Saturating Horn's Inequalities If I have a matrix product of the form: $C = AB$ where $A = UDU^*$ With A and B square, Hermitian and positive semidefinite, D diagonal, U a unitary and * representing the conjugate transpose, then Horn's inequalities give: $c_{i+j-1} \leq d_i b_j \ $ Where $b_i$, $c_i$ and $d_i$ are the eigenvalues of B, C and D respectively, $b_1 > b_2 > ... > b_n$ and similarly for c and d. Is it generally possible to saturate these inequalities (i.e. replace the $\leq$ with an = for the minimum value of the RHS) by the correct choice of U?

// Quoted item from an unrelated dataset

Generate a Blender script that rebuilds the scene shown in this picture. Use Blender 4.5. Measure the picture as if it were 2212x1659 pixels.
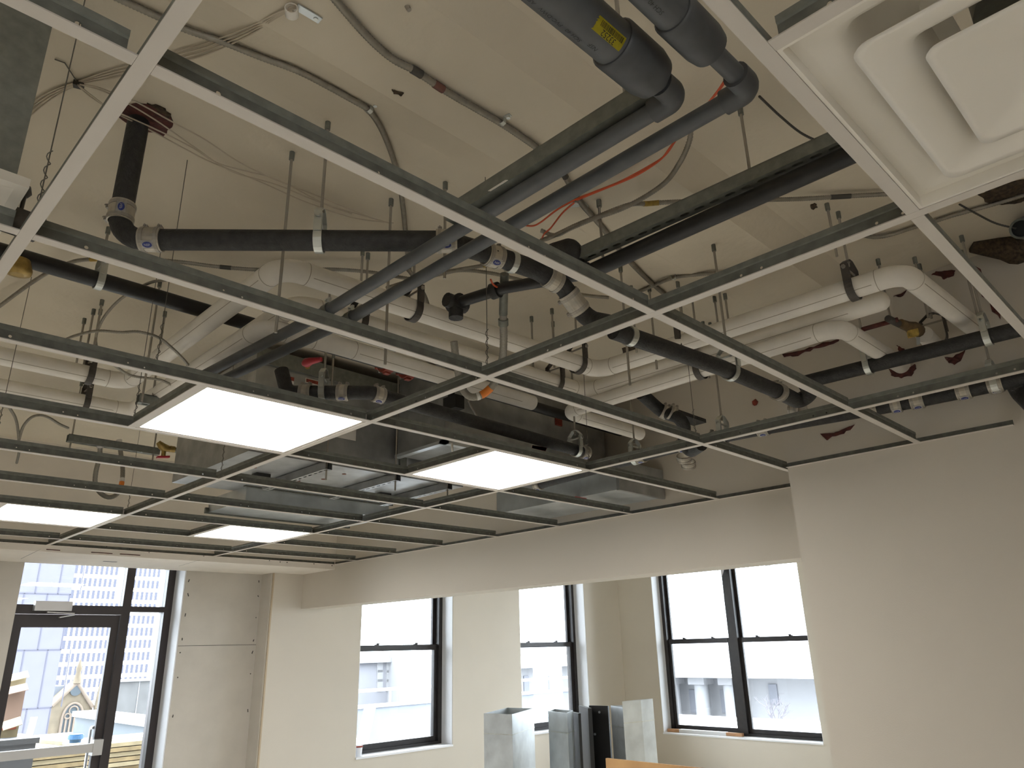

No. If all inequalities are ties, you get an overdetermined system for $c_1,\ldots,c_n$ ($n(n+1)/2$ equations and $n$ unknowns), which is not solvable in general. In fact, the two sets of equalities \begin{align*} d_1 b_j &= c_j;\quad j=1,2,...,n,\\\ d_2 b_j &= c_{j+1};\quad j=1,2,\ldots,n-1. \end{align*} imply that $\dfrac{d_2b_j}{d_1b_{j+1}} = 1$. So $B$ and $D$ have to satisfy necessary conditions like this in order that all inequalities can possibly become saturated.